L’università non è un avviamento al lavoro, anzi dovrebbe rendere una persona più preparata nel complesso, e più abile e capace di trovare autonomamente un lavoro. Insomma non è un’agenzia interinale. Detto ciò, a UNISG abbiamo una popolazione studentesca assai differenziata e chi frequenta la magistrale, per esempio, è molto più orientato a un output lavorativo, ma è difficile che un 21enne appena laureato alla triennale, oggi, sia già fatto e finito per il mondo del lavoro. O meglio, può succedere, ma non solo per merito dell’università. Ci sono tanti fattori. Noi a Pollenzo abbiamo peraltro un Career Center che è adibito proprio a favorire i contatti tra studenti e imprese. Personalmente però credo sia necessario entrare in un’altra ottica: la laurea di primo livello è ormai una formazione di base, che spesso chiede di essere integrata con altra formazione o altre esperienze, al di là dei casi di successo di studenti bravissimi e dei rapporti forti tra università, partner e aziende, che senza dubbio rappresentano un valore aggiunto di Pollenzo”.

A questo proposito, sono molti i gastronomi che, oggi, vanno a lavorare per le multinazionali del cibo. Non è paradossale, per gli studenti “di Slow Food”?

Slow Food è una missione a fronte della quale Scienze Gastronomiche, che è nata nel suo grembo, ha un progetto culturale che molte università non hanno: promuovere un cibo di qualità, accessibile e sostenibile nella produzione.
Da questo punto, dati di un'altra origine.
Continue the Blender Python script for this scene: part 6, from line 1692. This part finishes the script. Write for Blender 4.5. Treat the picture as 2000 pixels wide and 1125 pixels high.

Cosa significhi ciò apre il dibattito, ma anche la collaborazione e il dialogo tra posizioni diverse. Abbiamo studenti che pensano di poter portare una visione più sostenibile nelle grandi aziende e altri che per quelle stesse non lavorerebbero mai: certe volte i secondi sono più coraggiosi, altre volte se lo possono permettere. Perché magari nelle piccole imprese trovano un welfare peggiore di quello che avrebbero riscontrato in una multinazionale. Il male e il bene hanno percentuali e gradienti diversi: gli studenti devono essere formati a comprendere questo. Accedere alla molteplicità del pensiero, e fare la loro scelta”.